A proof of service affidavit is a signed declaration made under penalty of perjury by the person mailing the preliminary notice, which shows that the notice was served in accordance with the requirements of Civil Code §3097.1.   Over the past few months, proof of service affidavits have come across my desk bearing signatures that were obviously the product of a rubber stamp.  In fact, one “signature” was stamped in block letters.  Clearly, the purpose of the stamped signatures is to streamline the preparation and service of the preliminary notices and reduce writer’s cramp.   The sudden influx of stamped affidavits caused my colleagues and me to question the ramifications of this corner cutting practice.  For example, would an affidavit with a stamped signature be admissible in a legal proceeding to show compliance with Civil Code §3097.1?  The short answer is “No.”

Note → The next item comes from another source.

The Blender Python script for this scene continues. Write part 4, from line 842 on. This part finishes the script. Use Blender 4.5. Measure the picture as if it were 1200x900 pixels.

According to California Code of Civil Procedure § 2015.5, a declaration must be in writing, certified as true under penalty of perjury, and dated and “subscribed” by the declarant (signing party).   California courts have defined “subscribe” to mean “to sign with one’s own hand.”  The reasoning behind the subscribing requirement is to ensure that declarations are made in good faith and contain truthful representations.   In the case of a stamped signature, a declarant could easily avoid the penalty of perjury by claiming that the stamped signature was affixed to the declaration by another person without the declarant’s consent.  A handwritten signature, however, has unique characteristics which are readily identifiable and attributable to the signing party.

To ensure the validity and admissibility of a California 20 Day Preliminary Notice, the best practice is to take the time and sign the proof of service affidavit “with one’s own hand.”  Failing to do so may result in the forfeiture of your lien rights and the loss of your hard earned money, should you have to try to collect unpaid invoices.